Panetta decided to preview the strategic review early in the year to give lawmakers ample time to absorb and digest it ahead of the formal budget announcement, one defense official said.

NO 'BLOODBATH'

Former Defense Secretary Robert Gates made a similar move last January and Pentagon leaders felt it was "a good way of doing it," the defense official said.

A second senior defense official said Panetta would unveil some details affecting major weapons programs but added that he did not expect a big number of program cancellations or the kind of "bloodbath" Gates announced in April 2009, when he killed or cut back on many weapons systems.

Major U.S. defense contractors like Lockheed Martin, Boeing and Northrop Grumman have been anxiously awaiting news about any major program cuts in the new budget.

The senior defense official, who spoke on condition of anonymity, said the cuts were "not going to be without pain for industry."
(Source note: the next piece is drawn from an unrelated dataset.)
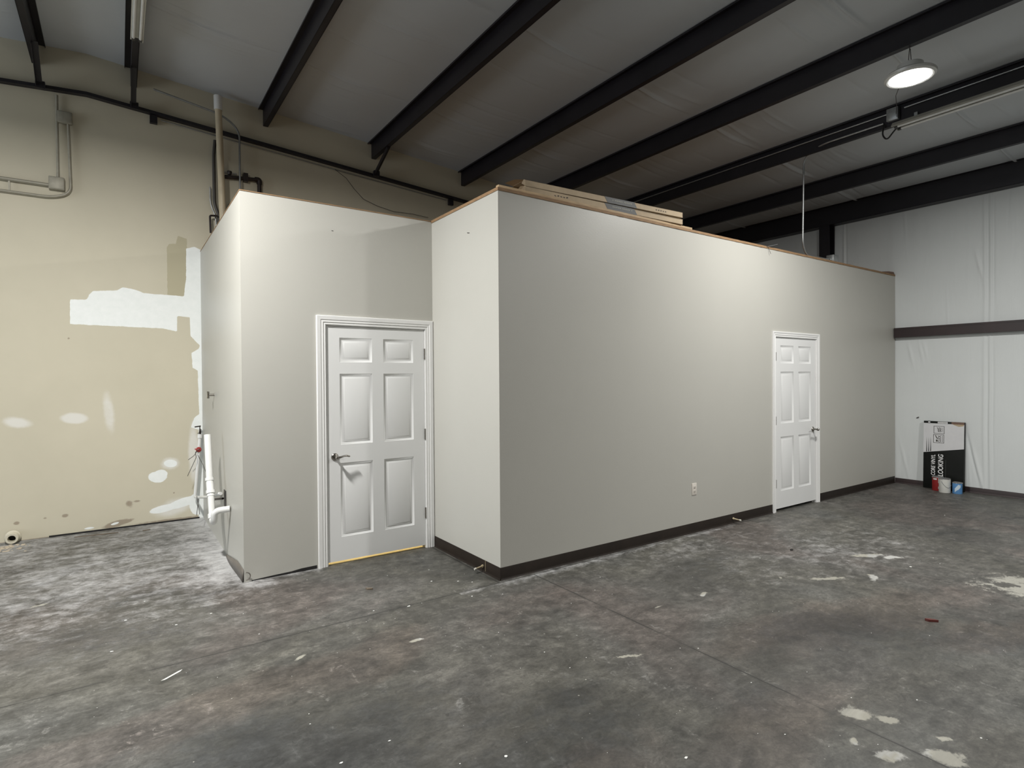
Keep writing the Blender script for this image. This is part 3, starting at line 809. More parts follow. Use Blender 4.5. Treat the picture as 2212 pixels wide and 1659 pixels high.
# ------------------------------------------------------------------ steel frame
def purlin(x, z_top, sgn, y0, y1, label, rest=0.0):
    """Z section; sgn +1: top flange at -x side, bottom flange at +x side"""
    t, f, lip, d = 0.004, 0.055, 0.018, 0.20
    root_z = z_top
    m = MB()
    def seg(a, b):
        m.box((min(a[0], b[0]), y0, min(a[1], b[1])), (max(a[0], b[0]), y1, max(a[1], b[1])))
    wx = x + sgn * f
    seg((x, root_z - t), (wx, root_z))
    seg((x, root_z - lip), (x + sgn * t, root_z - t))
    seg((wx - t / 2, root_z - d), (wx + t / 2, root_z))
    seg((wx, root_z - d), (wx + sgn * f, root_z - d + t))
    seg((wx + sgn * f - sgn * t, root_z - d), (wx + sgn * f, root_z - d + lip))
    o = m.build('roof_purlin', 'steel_dark')
    o.location = (0, 0, 0)
    tag(o, label, 'beam', 'roof purlins under the white ceiling')
    return o
PLAB = ['dark roof purlin ending above the tan wall just right of the vent pipe',
        'dark roof purlin braced down to the rafter flange above the closet',
        'dark roof purlin ending on the tan wall just behind the office corner',
        'dark roof purlin from which the lit round lamp hangs',
        'dark roof purlin with two metal conduits running along its side',
        'plain dark roof purlin between the conduit purlin and the eave beam']
for xx, lb in zip(PUR[:6], PLAB):
    purlin(xx, roof(xx + 0.06) - 0.002, 1, FRONT + 0.05, BACK - 0.002, lb)
purlin(-2.36, roof(-2.30) - 0.002, 1, FRONT + 0.05, BACK - 0.002, 'dark ridge purlin beside the unlit white strip light')
purlin(-3.02, roof(-3.08) - 0.002, -1, FRONT + 0.05, BACK - 0.002, 'dark ridge purlin farthest to the left, at the roof ridge')
# eave strut
m = MB()
m.box((6.86, FRONT + 0.05, 3.985), (6.864, BACK - 0.002, roof(6.9) - 0.01)); m.box((6.86, FRONT + 0.05, 3.985), (7.02, BACK - 0.002, 3.989)); m.box((6.80, FRONT + 0.05, roof(6.85) - 0.014), (6.864, BACK - 0.002, roof(6.85) - 0.010))
tag(m.build('eave_beam', 'steel_dark'), 'dark eave beam along the top of the white wall', 'beam')
# girt
m = MB()
yg0, yg1 = FRONT + 0.05, -0.012
m.box((6.95, yg0, 2.145), (6.954, yg1, 2.285)); m.box((6.95, yg0, 2.145), (7.02, yg1, 2.149)); m.box((6.95, yg0, 2.281), (7.02, yg1, 2.285)); m.box((6.946, yg0, 2.26), (6.954, yg1, 2.285)); m.box((6.946, yg0, 2.145), (6.954, yg1, 2.165))
tag(m.build('wall_girt', 'girt'), 'dark reddish steel girt crossing the white wall halfway up', 'beam')
# column behind the office, at the white wall
m = MB()
m.box((6.84, 0.86, 0.0), (6.85, 1.02, 3.98)); m.box((7.0, 0.86, 0.0), (7.01, 1.02, 3.98)); m.box((6.85, 0.935, 0.0), (7.0, 0.945, 3.98))
tag(m.build('steel_column', 'steel_dark'), 'black steel column rising behind the office box under the eave beam', 'column')
# rafter flange along the tan wall
m = MB()
zr = lambda x: roof(x) - 0.455
for x0, x1 in ((-9.9, RIDGE), (RIDGE, 6.8)):
    a, b = (x0, zr(x0)), (x1, zr(x1))
    m.prism([(a[0], a[1]), (b[0], b[1]), (b[0], b[1] + 0.032), (a[0], a[1] + 0.032)], lambda u, v, h: (u, h, v), BACK - 0.07, BACK - 0.003)
tag(m.build('rafter_flange', 'steel_dark'), 'dark sloping rafter flange running across the upper tan wall', 'beam')
def brace(pt, pb, label):
    m = MB()
    pt, pb = Vector(pt), Vector(pb)
    d = (pb - pt).normalized()
    s = Vector((1, 0, 0)); w = d.cross(s).normalized()
    for a, c in ((s * 0.05, w * 0.004), (s * 0.004, w * 0.05)):
        A = [pt, pt + a, pt + a + c, pt + c]; B = [pb, pb + a, pb + a + c, pb + c]
        va = [m.bm.verts.new(p) for p in A]; vb = [m.bm.verts.new(p) for p in B]
        m.bm.faces.new(va[::-1]); m.bm.faces.new(vb)
        for i in range(4): m.bm.faces.new((va[i], va[(i + 1) % 4], vb[(i + 1) % 4], vb[i]))
    m.box((pb.x - 0.006, pb.y - 0.02, pb.z - 0.05), (pb.x + 0.07, pb.y + 0.030, pb.z + 0.02))
    tag(m.build('flange_brace', 'steel_dark'), label, 'brace', 'flange braces')
brace((0.41, 3.20, 4.57), (0.40, 3.62, 4.36), 'short dark angle brace from purlin to rafter flange above the closet door wall')
brace((-2.31, 3.25, 4.79), (-2.31, 3.62, 4.55), 'short dark angle brace under the purlin with the white strip light')
brace((-3.09, 3.25, 4.79), (-3.09, 3.62, 4.55), 'short dark angle brace under the purlin farthest to the left')
for x, lb in ((-2.10, 'small black clip under the rafter flange beside the strip light purlin'), (1.60, 'small black clip under the rafter flange near the office corner')):
    tag(MB().box((x - 0.035, BACK - 0.05, zr(x) - 0.092), (x + 0.035, BACK - 0.004, zr(x) - 0.005)).build('flange_clip', 'steel_dark'), lb, 'clip')

# ------------------------------------------------------------------ high bay lamps
def chains(root, z, x):
    L = roof(x) - 0.203 - z
    for s, e in ((-0.035, -0.008), (0.03, 0.004)):
        MB().tube([(s, 0, 0.12), (s * 0.6, 0, L * 0.75), (e, 0, L)], 0.003, 8).build('chain', 'wire_thin', root)
def high_bay(x, y, z, k, label, first=None):
    if first is None:
        root = thing('high_bay_lamp', label, 'lamp', (x, y, z), 'round high bay lamps')
        MB().lathe([(0.155, 0.0), (0.13, -0.012), (0.08, -0.02), (0.0, -0.024)], n=48).build('lens', 'lens', root)
        MB().lathe([(0.153, -0.002), (0.168, -0.006), (0.186, 0.004), (0.190, 0.022), (0.178, 0.034), (0.10, 0.060), (0.095, 0.11), (0.06, 0.125), (0.0, 0.125)], n=48).build('housing', 'lamp_body', root)
        chains(root, z, x)
        return root
    r = first.copy(); COL.objects.link(r); r.location = (x, y, z); r['label'] = label
    for ch in first.children:
        if ch.type != 'MESH' or ch.name.startswith('chain'): continue
        c = ch.copy(); COL.objects.link(c); c.parent = r
    chains(r, z, x)
    return r
LL = ['round lit high bay lamp hanging from a purlin over the office wall', 'round high bay lamp hanging nearest the tan wall, outside the view', 'round high bay lamp hanging behind the viewer, on the office side']
first = None
for (x, y, z, k), lb in zip(LAMPS, LL):
    r = high_bay(x, y, z, k, lb, first)
    if first is None: first = r
    ad = bpy.data.lights.new('lamp_light', 'AREA'); ad.shape = 'DISK'; ad.size = 0.30
    ad.energy = LAMP_W * k; ad.color = LAMP_COL
    ao = bpy.data.objects.new('lamp_light', ad); COL.objects.link(ao); ao.parent = r; ao.location = (0, 0, -0.03)
# the lamp's supply cord
tag(MB().tube([(3.17, -1.58, 4.235), (3.3, -1.5, 4.17), (3.6, -1.35, 4.22), (4.0, -1.2, 4.30), (4.37, -1.05, 4.36)], 0.003, 6).build('lamp_cord', 'wire_thin'), 'thin dark cord from the lit round lamp to the conduit box', 'cord')

# ------------------------------------------------------------------ strip lights
def strip_light(x, y0, y1, z, w, tilt, label, mat, tubes):
    root = thing('strip_light', label, 'light fixture', (x, y0, z), 'unlit strip lights')
    L = y1 - y0
    m = MB()
    m.prism([(-w / 2, 0.0), (-w / 2, 0.012), (-w * 0.28, 0.05), (w * 0.28, 0.05), (w / 2, 0.012), (w / 2, 0.0), (w * 0.42, 0.0), (w * 0.2, 0.028), (-w * 0.2, 0.028), (-w * 0.42, 0.0)], lambda u, v, t: (u, t, v), 0, L)
    m.build('channel', mat, root)
    for s in (-1, 1):
        if tubes:
            MB().tube([(s * w * 0.27, 0.05, 0.0), (s * w * 0.27, L - 0.05, 0.0)], 0.013, 12).build('lamp_tube', 'tube', root)
        for yy in (0.02, L - 0.05):
            MB().box((s * w * 0.27 - 0.013, yy, -0.014), (s * w * 0.27 + 0.013, yy + 0.03, 0.030)).build('tube_socket', 'socket', root)
    return root
strip_light(-2.275, 0.15, 2.60, 4.73, 0.10, 0, 'unlit white strip light under the ridge purlin above the tan wall', 'fixture', True)
strip_light(4.30, -3.55, -1.06, 4.185, 0.15, 0, 'unlit yellowed strip light hanging below the conduit purlin near the lit lamp', 'fixture_warm', True)
for yy in (-1.25, -3.3):
    tag(MB().box((4.36, yy, 4.22), (4.40, yy + 0.03, 4.31)).build('hanger_clip', 'galv'), 'small metal hanger clip holding the yellowed strip light, %s' % ('by its cable end' if yy > -2 else 'at its far end'), 'clip')

# ------------------------------------------------------------------ conduits
wxp = 4.355 + 0.055 - 0.004
tag(MB().tube(fillet([(wxp - 0.012, -0.92, 4.315), (wxp - 0.012, -0.25, 4.315), (4.52, 0.02, 4.28), (4.52, 0.035, 3.22), (4.62, 0.05, H + 0.045), (5.19, 0.06, H + 0.054)], 0.13, 8), 0.0105, 12).build('conduit', 'galv'),
    'grey metal conduit bending down from the purlin to the office wall top', 'conduit')
tag(MB().tube([(wxp - 0.012, 3.6, 4.40), (wxp - 0.012, -0.98, 4.40)], 0.009, 10).build('conduit', 'galv'), 'thin metal conduit running along the purlin behind the grey junction box', 'conduit')
tag(MB().tube([(wxp - 0.012, -1.12, 4.41), (wxp - 0.012, -10.5, 4.41)], 0.009, 10).build('conduit', 'galv'), 'thin metal conduit continuing along the purlin past the lit lamp', 'conduit')
jb = thing('junction_box', 'grey square junction box on the conduit purlin beside the lit lamp', 'electrical box', (wxp - 0.03, -1.02, 4.37))
MB().box((-0.03, -0.055, -0.065), (0.025, 0.055, 0.065), 0.004).build('box_body', 'galv', jb)
MB().box((-0.036, -0.048, -0.058), (-0.03, 0.048, 0.058), 0.002).build('cover_plate', 'galv', jb)
jb = thing('junction_box', 'grey metal box lying at the conduit end on the office wall top', 'electrical box', (5.30, 0.06, H + 0.024))
MB().box((-0.06, -0.045, 0), (0.07, 0.05, 0.095), 0.004).build('box_body', 'galv', jb)
MB().tube([(-0.10, 0, 0.03), (-0.055, 0, 0.03)], 0.018, 12).build('connector', 'galv', jb)
tag(MB().tube(fillet([(4.38, -0.93, 4.30), (4.34, -0.93, 4.17), (4.33, -0.98, 4.10), (4.32, -1.04, 4.16), (4.31, -1.09, 4.20)], 0.05), 0.008, 8).build('cable_loop', 'cable'), 'black cable looping below the purlin to the yellowed strip light', 'cable')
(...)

Gates launched the strategic review last summer to guide decisions on where the Pentagon could best cut personnel, weapons programs and other spending without jeopardizing U.S. strategic interests.

Since then Obama and Congress, in an effort to get control of the government's huge deficits, agreed on a budget deal that could cut projected defense spending by more than $1 trillion over the next decade.

The first round of cuts will reduce spending by $350 billion to nearly $500 billion, depending on whether it is compared to Congressional Budget Office projections or the Pentagon's own projections of defense spending.

The Defense Department is facing a second round of across-the-board cuts that could reduce spending by another $600 billion after a so-called congressional "super committee" failed to agree on alternative ways to reduce the budget.

It was unclear whether senior congressional leaders had been briefed yet on the final details of the strategic review, but one committee staffer said Panetta had met with eight top lawmakers late last year.

"We would be surprised if any announcement he made this week strayed too far from that conversation," the staffer said on condition of anonymity.

The staffer said he expected Panetta's review to show that cuts to Pentagon spending would be "deep and real" and would "highlight how damaging and dangerous" it would be to allow the second round of defense budget cuts to go through.